Già durante il periodo che va dal 2014 al 2020, infatti, sono coesistiti due diversi Governi – supportati dalle proprie milizie armate e da diversi attori esterni – localizzati in Tripolitania e in Cirenaica e la cui presenza ha contribuito notevolmente a fratturare l’unità politica e l’identità del Paese tra Est ed Ovest. Altresì, la scelta delle Nazioni Unite di nominare un Governo di Unità Nazionale ha risposto all’esigenza di individuare un’unica autorità in grado di esercitare l’esclusivo monopolio della forza su tutto il suolo libico nel tentativo sia di porre fine alle ostilità militari sia per dare inizio ad un percorso politico condiviso nel quale le elezioni sarebbero dovute essere il culmine di questo processo. Una situazione che tuttavia non ha considerato quei passaggi necessari (come ad esempio, la redazione di una Costituzione) in grado di fornire un terreno utile per la creazione di una identità comune libica.

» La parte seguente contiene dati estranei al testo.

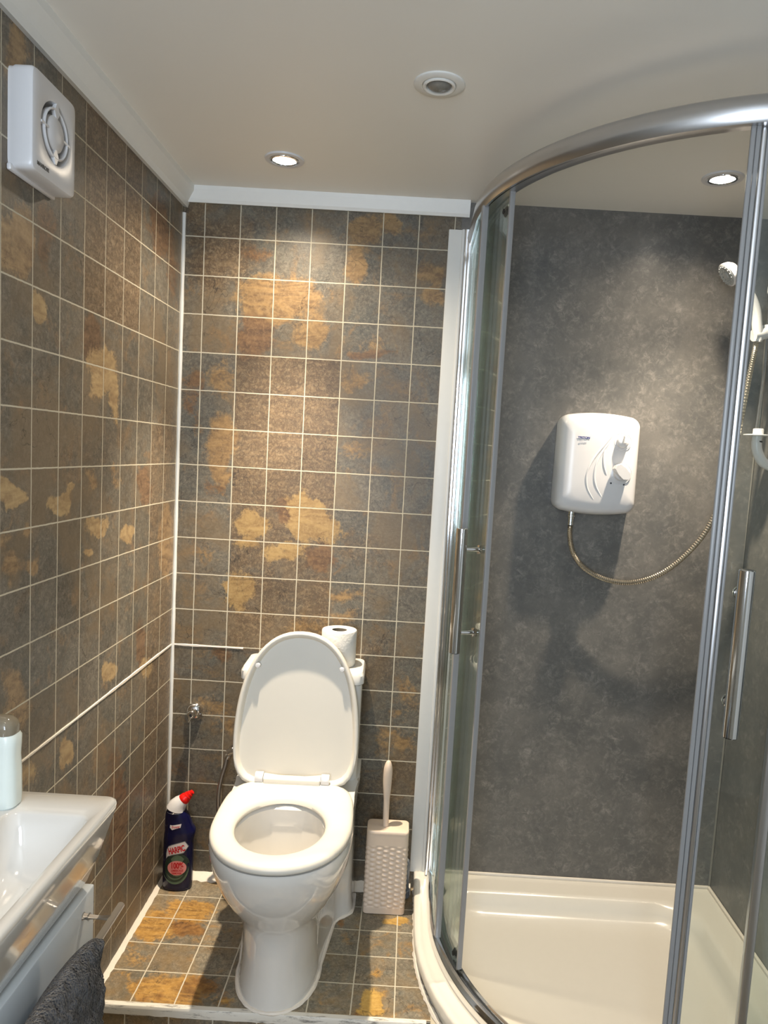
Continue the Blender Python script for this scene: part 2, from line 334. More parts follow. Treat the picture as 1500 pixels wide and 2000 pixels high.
M_CER = plain('white ceramic', srgb(214, 212, 207), .12, coat=.6, var=.01)
M_ACR = plain('white acrylic tray', srgb(216, 211, 200), .22, coat=.3, var=.015)
M_PLAS = plain('white plastic', srgb(212, 211, 212), .28, var=.01)
M_SEAT = plain('seat plastic', srgb(212, 208, 198), .42, var=.01)
M_CHR = plain('polished chrome', (.72, .73, .74, 1), .09, 1, var=.01)
M_ALU = plain('silver aluminium', (.60, .60, .61, 1), .28, 1, var=.02)
M_SATIN = plain('satin steel', (.5, .49, .48, 1), .3, 1, var=.03)
M_TRIMW = plain('white trim', srgb(226, 226, 222), .4, var=.02)
M_CAULK = plain('white caulk', srgb(226, 218, 206), .5, bump=.4, scale=90, var=.06)
M_WALLW = plain('white wall paint', srgb(222, 222, 218), .6, var=.02)
M_SEAL = plain('grey vinyl seal', srgb(146, 146, 146), .3, var=.03)
M_DARK = plain('black rubber', srgb(26, 26, 28), .5, var=.1)
M_BEIGE = plain('beige plastic', srgb(222, 202, 182), .38, var=.02)
M_NAVY = plain('navy plastic', srgb(14, 16, 58), .22, var=.05)
M_RED = plain('red plastic', srgb(214, 20, 14), .3, var=.04)
M_INKR = plain('red print', srgb(200, 20, 40), .4, var=.02)
M_INKW = plain('white print', srgb(232, 226, 226), .4, var=.02)
M_INKP = plain('pink print', srgb(232, 150, 150), .4, var=.03)
M_INKG = plain('green print', srgb(30, 56, 48), .4, var=.3, scale=120)
M_INKG2 = plain('pale green print', srgb(86, 112, 92), .4, var=.3, scale=120)
M_INKB = plain('blue print', srgb(40, 50, 120), .4, var=.02)
M_INKK = plain('dark print', srgb(60, 62, 66), .5, var=.02)
M_INKL = plain('light grey print', srgb(170, 178, 190), .5, var=.02)
M_GREYP = plain('grey pipe', srgb(120, 126, 134), .45, var=.04)
M_PAPER = plain('toilet paper', srgb(218, 216, 210), .85, bump=.6, scale=140, var=.03)
M_CARD = plain('cardboard', srgb(120, 112, 98), .9, var=.08)
M_WATER = plain('bowl water', srgb(226, 214, 200), .04, var=.02)
M_SLATE_B = slate_material('slate tiles back', 3.1)
M_SLATE_L = slate_material('slate tiles left', 8.4, gain=1.14, sat=.78)
M_SLATE_F = slate_material('slate tiles floor', 12.7, grout_w=.029, rough=.34, gain=1.5, sat=1.05)
M_PANEL = panel_material()
M_CEIL = ceiling_material()
M_GLASS = glass_material('shower glass')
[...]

Pertanto, le implicazioni della presenza di un doppio Governo sono molteplici. In primo luogo, il livello dello scontro interno potrebbe inasprirsi in maniera significativa rallentando il disperato bisogno di stabilità economico-politica della società civile. In secondo luogo, la governance nazionale potrebbe essere paralizzata e oggetto di battaglie intestine, attraverso un uso disinvolto e politico sia della magistratura, per delegittimare l’avversario di turno, sia del comparto petrolifero, obiettivo ultimo delle fazioni in lotta attente a occupare i posti di potere nel Paese. Sotto questa prospettiva, non è possibile escludere un ritorno – seppur controllato – alla violenza basata su linee di frattura personalistiche e non più ideologiche come nel precedente passato. Sarà molto interessante, quindi, monitorare l’orientamento eterogeneo tenuto dalle diverse milizie armate operanti nel Paese divise tra pro- e contro- Dbeibah e Bashagha, che potrebbero giocare un ruolo rilevante nel fornire ulteriore instabilità e insicurezza in Libia.

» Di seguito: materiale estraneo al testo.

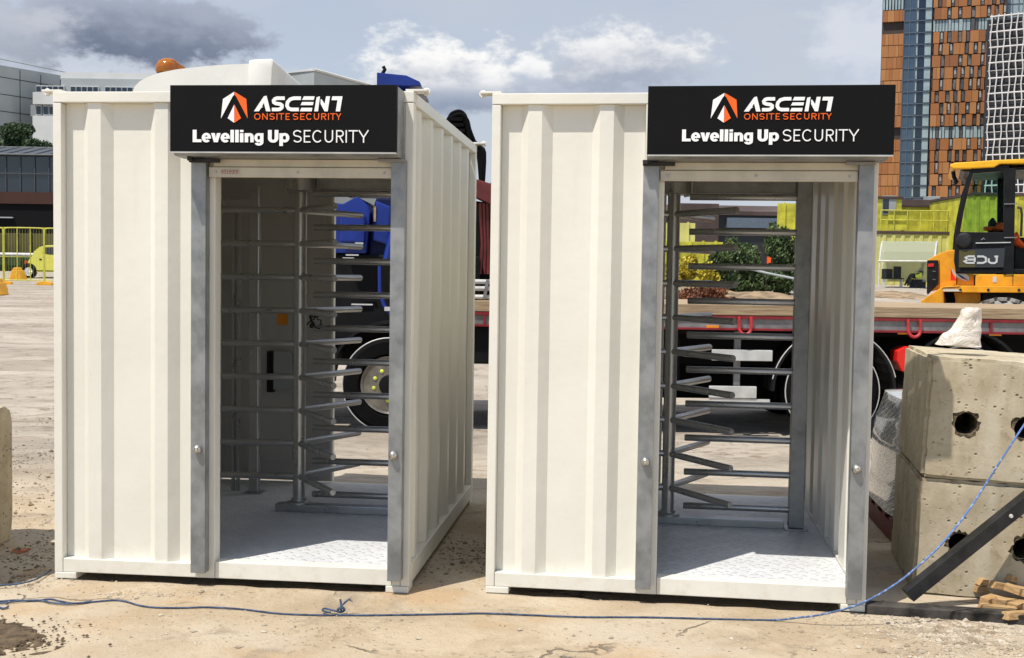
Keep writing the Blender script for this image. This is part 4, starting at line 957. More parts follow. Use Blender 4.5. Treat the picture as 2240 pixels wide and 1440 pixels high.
    MB().tube([(X(815), 0.6, 3.79), (X(822), 0.6, 3.85), (X(818), 0.6, 3.88)], 0.02, 8).build('boom_pin', 'truck_dark', bo)
    random.seed(14); b = MB()
    hb = [(966, 252), (972, 236), (990, 231), (1003, 240), (1008, 262), (1012, 285), (1028, 305), (1040, 316)]
    for k in range(16):
        dy = 0.5 + 0.07 * (k % 8) + random.uniform(-.02, .02); sh = random.uniform(-8, 14); sv = random.uniform(-4, 16)
        b.tube(smooth_path([Vector((X(px + sh * (0.4 + 0.6 * random.random())), dy, Zp(px, py + sv * (0.4 + 0.6 * random.random())))) for px, py in hb] + [Vector((X(1046), dy, Zp(1046, 420)))], 4), 0.024, 7)
    for k in range(6): b.box(X(967 + k * 3), X(1001 + k * 3), 0.42, 1.2, Zp(980, 252 + k * 13), Zp(980, 244 + k * 13))
    b.build('hydraulic_hoses', 'black_rubber', t, smooth=True, sharp=50)
    MB().prism([(X(1030), Zp(1030, 385)), (X(1092), Zp(1092, 404)), (X(1092), Zp(1092, 455)), (X(1030), Zp(1030, 425))], 0.3, 0.6, 'y').build('crane_jib', 'crane_maroon', t, 0.01)
    MB().prism([(X(1010), Zp(1020, 430)), (X(1090), Zp(1090, 440)), (X(1090), Zp(1090, 660)), (X(1010), Zp(1010, 660))], 0.5, 0.9, 'y').build('boom_stack', 'truck_dark', t, 0.03)
    for k in range(4): MB().tube([(X(1044 + 8 * k), 0.35, Zp(1060, 440)), (X(1050 + 7 * k), 0.45, Zp(1060, 530)), (X(1046 + 9 * k), 0.4, Zp(1060, 600))], 0.018, 8).build('hose', 'crane_maroon', t, smooth=True)
    for py in (617, 632, 651): MB().tube([(X(1030), 0.2, Zp(1060, py)), (X(1092), 0.2, Zp(1060, py))], 0.026, 10).build('stabiliser_tube', 'pale_steel', t, smooth=True)
    MB().prism([(X(1054), Zp(1060, 655)), (X(1061), Zp(1060, 655)), (X(1068), Zp(1060, 612)), (X(1061), Zp(1060, 612))], 0.15, 0.19, 'y').build('tube_clamp', 'grey_steel', t)
    for dx in (0, 7): MB().tube([(X(1060 + dx), 0.6, Zp(1060, 402)), (X(1080 + dx), 0.6, Zp(1080, 370))], 0.006, 5).build('aerial', 'truck_dark', t)
    return t
make_truck()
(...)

A garantire nuove tensioni potrebbe contribuire, infine, l’attuale contesto internazionale fortemente condizionato dalla crisi in Ucraina e in grado di generare una significativa evoluzione nella situazione politica libica. La Russia, ad esempio, che ha supportato direttamente le attività del Generale Haftar, ha salutato con grande entusiasmo l’insediamento di Bashagha, sottolineando la volontà del Cremlino di essere pronto a cooperare con il GNS nel trovare una soluzione politica globale in Libia. Proprio il Paese rappresenta un importante elemento nella strategia russa verso il Mediterraneo e l’Africa, dato che lo Stato nordafricano garantisce prossimità e profondità strategica verso Nord e Sud. Di converso, la comunità internazionale (e anche quella mediorientale) si è radunata attorno allo GNU e a Dbeibah, riconoscendone la legittimità. Tuttavia, la presenza di due Primi Ministri pone le parti nella difficile condizione di doversi assumere la paternità di una scelta e, quindi, di uscire dall’ambiguità che ancora oggi regna in questa oscillazione costante verso la decisione della HoR o il sostegno inalterato verso il Governo ad interim di Tripoli sostenuto dalle Nazioni Unite. Tutto questo, infatti, potrebbe portare ad un non sorprendente rimescolamento delle carte e degli appoggi diplomatici.
In conclusione, lo stallo in Libia ha sì svolto un ruolo significativo nell’allentare le tensioni regionali, ma ha implicitamente favorito una ripresa delle lotte politiche intestine tra le differenti fazioni libiche e i loro sostenitori esterni, aggiungendo nuove condizioni di incertezza in un quadrante sempre più fluido e convulso.